Given instruction: Return all lines below containing the word "root".

start

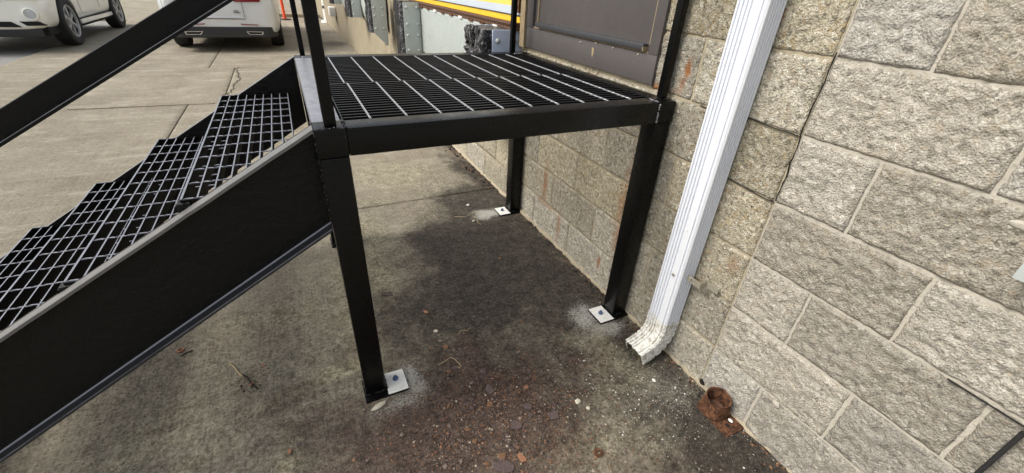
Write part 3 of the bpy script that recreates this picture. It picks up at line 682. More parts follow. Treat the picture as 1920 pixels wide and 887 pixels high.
# stringers: channels, flanges outward
def stringer(yw, yo, slope, zt, bot_m):
    """yw: web plane, yo: outer edge of the flanges"""
    k = slope; c = math.cos(math.atan(k)); D = .254/c; xe = X0-.0015
    top = lambda x: zt+k*(x-X0)
    xg = X0-zt/k; xb = X0-(zt-D)/k
    s = 1 if yo > yw else -1
    w_ = MB(); w_.prism([(xe, top(xe)), (xe, top(xe)-D), (xb, 0.002), (xg, 0.002)], yw, yw-s*.006, 'y')
    root = sp(w_, 'stringer', M_brush, smooth=False)
    th = .0075/c; y0, y1 = sorted((yw, yo))
    def flange(off, th_, m, nm):
        n = 34; v = []; f = []
        x_end = X0-(zt-off)/k
        for i in range(n+1):
            u = i/n; x = xe+(x_end-xe)*u; z = top(x)-off+(.0006*float(vnoise(x*30, off, 0, 5)))
            for (y, dz) in [(y0, 0), (y1, 0), (y1, -th_), (y0, -th_)]:
                v.append((x, y+(.0012*float(vnoise(x*25, y, 0, 6)) if abs(y-yo) < 1e-6 else 0), max(z+dz, .001)))
        for i in range(n):
            for q in range(4): f.append((i*4+q, i*4+(q+1) % 4, (i+1)*4+(q+1) % 4, (i+1)*4+q))
        f += [(3, 2, 1, 0), tuple(range(n*4, n*4+4))]
        b = MB(); b.add(v, f); return subp(b, nm, m, root)
    flange(0, th, M_flange, 'top_flange'); flange(D-th, th, bot_m, 'bottom_flange')
    return root
SL = .588
sw = stringer(.500, .460, .572, 1.010, M_slate)
stringer(1.632, 1.668, .605, 1.004, M_paint)
for (yy0, yy1, off, m_) in [(.4955, .4998, -.0006, M_treadbar), (.4598, .4615, -.0004, M_wornsheen)]:  # thin pale strips paint highlights on the bottom flange's junction and lip
    kz = .254/math.cos(math.atan(.572))-.0087-.0; b = MB(); v = []; n = 34
    for i in range(n+1):
        x = X0-.002-(1.35*i/n); z = 1.010+.572*(x-X0)-kz
        for (y, q) in [(yy0, .0004), (yy1, .0004+(.003 if yy1 > .49 else 0)), (yy1, -.001), (yy0, -.001)]: v.append((x, y, z+q))
    f = [(i*4+q, i*4+(q+1) % 4, (i+1)*4+(q+1) % 4, (i+1)*4+q) for i in range(n) for q in range(4)]
    b.add(v, f); subp(b, 'edge_highlight' if False else 'highlight_strip', m_, sw)
bead((X0-.004, .502, .985), (X0-.004, .502, .75), 26, .0035, M_brush, 12)

# treads
TX = [-1.545, -1.827, -2.102, -2.377, -2.652]; TZ = [.848, .676, .506, .337, .168]
barmesh = {}
ty0, ty1 = .512, 1.62
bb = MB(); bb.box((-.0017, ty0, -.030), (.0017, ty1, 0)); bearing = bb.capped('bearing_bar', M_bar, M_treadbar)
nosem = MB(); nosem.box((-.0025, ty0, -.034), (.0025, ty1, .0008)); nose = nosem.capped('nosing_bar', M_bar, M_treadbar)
seg = 22; v = []; f = []
for i in range(seg+1):
    x = .268*i/seg; a = i*.8
    for q in range(4): v.append((x, .0027*math.cos(a+q*math.pi/2), .0024*math.sin(a+q*math.pi/2)))
for i in range(seg):
    for q in range(4): f.append((i*4+q, i*4+(q+1) % 4, (i+1)*4+(q+1) % 4, (i+1)*4+q))
crossm = mesh_from('cross_rod', v, f, M_treadbar)
for i, (x, z) in enumerate(zip(TX, TZ)):
    root = link('tread', None, st, (0, 0, 0))
    for yy_ in (ty0-.004, ty1):
        b = MB(); b.prism([(x-.002, z), (x+.268, z), (x+.268, z-.032), (x+.235, z-.05), (x+.03, z-.05), (x-.002, z-.034)], yy_, yy_+.004, 'y')
        subp(b, 'end_plate', M_paint, root)
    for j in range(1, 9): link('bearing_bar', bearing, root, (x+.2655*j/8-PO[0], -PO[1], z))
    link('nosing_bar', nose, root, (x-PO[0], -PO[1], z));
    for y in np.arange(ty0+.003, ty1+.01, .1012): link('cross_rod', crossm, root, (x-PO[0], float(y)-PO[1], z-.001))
    c = MB(); c.box((x-.012, ty0-.012, z-.036), (x+.020, ty0+.018, z-.006), ch=.004); c.tube([(x-.010, ty0+.012, z-.02), (x-.010, ty0-.008, z-.02)], .009, 8); subp(c, 'tread_clip', M_brush, root)

# posts and rails
def post_(x, y, s, top, nm='guard_post', m=M_paint):
    b = MB(); b.box((x-s/2, y-s/2, ZT+.0005), (x+s/2, y+s/2, top), ch=.003); return sp(b, nm, m)
post_(-1.178, .492, .030, 2.08); post_(-1.182, 1.655, .022, 2.08); post_(-.112, 1.615, .026, 2.08); post_(-.032, .515, .028, 2.08); 
for (a, bq) in [((-1.178, .492), (-.030, .492)), ((-1.182, 1.652), (-.112, 1.615))]:
    for z in (2.06, 1.62):
        m_ = MB(); m_.tube([(a[0], a[1], z), (bq[0], bq[1], z)], .021 if z > 2 else .014, 10); sp(m_, 'guard_rail')
# stair mid rail: an angle, upright leg behind, shelf toward the camera; hand rail above it out of the picture
SR = .575; ang = math.atan(SR)
def slope_bar(x_hi, z_hi, length, poly, nm, m):
    """poly: (n, y) section, n = perpendicular to the slope in the xz plane"""
    dx, dz = -math.cos(ang), -math.sin(ang); nx, nz = -math.sin(ang), math.cos(ang); v = []; n = len(poly); cnt = 26
    for i in range(cnt+1):
        L = length*i/cnt
        for (p, y) in poly: v.append((x_hi+dx*L+nx*p, y, z_hi+dz*L+nz*p))
    f = [tuple(range(n))[::-1], tuple(range(cnt*n, cnt*n+n))]
    for i in range(cnt):
        for q in range(n): f.append((i*n+q, i*n+(q+1) % n, (i+1)*n+(q+1) % n, (i+1)*n+q))
    b = MB(); b.add(v, f); return sp(b, nm, m, smooth=False)
zr = 1.285+SR*(-1.198+1.415)       # height of the rail's top edge where it meets the corner post
slope_bar(-1.198, zr, 1.72, [(0, .490), (0, .484), (-.041, .484), (-.042, .446), (-.0475, .446), (-.0475, .490)], 'mid_rail', M_paint)
slope_bar(-1.198, zr, 1.72, [(.0012, .4895), (.0012, .4845), (.0001, .4845), (.0001, .4895)], 'rail_top_highlight', M_treadbar)  # pale strips here and below paint the rail's edge highlights
slope_bar(-1.198, zr, 1.72, [(-.0405, .4465), (-.0405, .4495), (-.0418, .4495), (-.0418, .4465)], 'rail_lip_highlight', M_wornsheen)
slope_bar(-1.198, 1.007+.93, 2.0, [(-.02, .505), (.02, .505), (.02, .465), (-.02, .465)], 'hand_rail', M_paint)
b = MB(); b.box((-2.69, .468, .17), (-2.652, .506, 1.09), ch=.003); sp(b, 'newel_post')

# ================================================================== DOWNSPOUT
DS = thing('downspout', 'white corrugated aluminium downspout with a kicked out elbow on the block wall', 'downspout', (-.045, .218, .03)); DSO = (-.045, .218, .03)
def ds_section(w=.102, d=.078, ribs=3):
    """closed outline (x, y) with shallow flutes on the four faces, centred"""
    pts = []
    def face(p, q, nrm, offs):
        L = math.dist(p, q); t = ((q[0]-p[0])/L, (q[1]-p[1])/L)
        pts.append((p[0]+t[0]*.006, p[1]+t[1]*.006))
        for o_ in offs:
            for dd_, h in ((-.0038, 0), (-.0030, -.0058), (.0030, -.0058), (.0038, 0)):
                u = o_*L+dd_; pts.append((p[0]+t[0]*u+nrm[0]*h, p[1]+t[1]*u+nrm[1]*h))
        pts.append((q[0]-t[0]*.006, q[1]-t[1]*.006))
    hx, hy = d/2, w/2
    face((-hx, hy), (-hx, -hy), (-1, 0), (.14, .27, .40, .53, .86))
    face((-hx, -hy), (hx, -hy), (0, -1), (.22, .36, .50, .64, .78))
    face((hx, -hy), (hx, hy), (1, 0), (.3, .7)); face((hx, hy), (-hx, hy), (0, 1), (.25, .42, .58, .75))
    return pts
sec = ds_section()
def loft(rings, name, m, parent, org, smooth=True, capstart=False):
    n = len(rings[0]); v = [p for r in rings for p in r]; f = []
    for i in range(len(rings)-1):
        for q in range(n): f.append((i*n+q, i*n+(q+1) % n, (i+1)*n+(q+1) % n, (i+1)*n+q))
    b = MB(); b.add(v, f); return at(b, name, m, parent, org, smooth)
M_alg = NT('green algae'); M_alg.set(col=M_alg.mix(M_alg.noise(80, 4), (.02, .02, .012), (.16, .155, .08)), rough=.9); M_alg = M_alg.m
xc, yc = -.0475, .2175
pr = []
for z in np.linspace(.150, 2.80, 40):
    pr.append([(xc+p[0], yc+p[1], z) for p in sec])
loft(pr, 'pipe', M_white, DS, DSO, False)
pr = []
sx = 1.045
for z in (.200, .175, .156):
    pr.append([(xc+p[0]*sx, yc+p[1]*sx, z+.004*math.sin(p[1]*60)) for p in sec])
loft(pr, 'sleeve', M_whitedirty, DS, DSO)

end

Exercise output:
    root = sp(w_, 'stringer', M_brush, smooth=False)
        b = MB(); b.add(v, f); return subp(b, nm, m, root)
    return root
    root = link('tread', None, st, (0, 0, 0))
        subp(b, 'end_plate', M_paint, root)
    for j in range(1, 9): link('bearing_bar', bearing, root, (x+.2655*j/8-PO[0], -PO[1], z))
    link('nosing_bar', nose, root, (x-PO[0], -PO[1], z));
    for y in np.arange(ty0+.003, ty1+.01, .1012): link('cross_rod', crossm, root, (x-PO[0], float(y)-PO[1], z-.001))
    c = MB(); c.box((x-.012, ty0-.012, z-.036), (x+.020, ty0+.018, z-.006), ch=.004); c.tube([(x-.010, ty0+.012, z-.02), (x-.010, ty0-.008, z-.02)], .009, 8); subp(c, 'tread_clip', M_brush, root)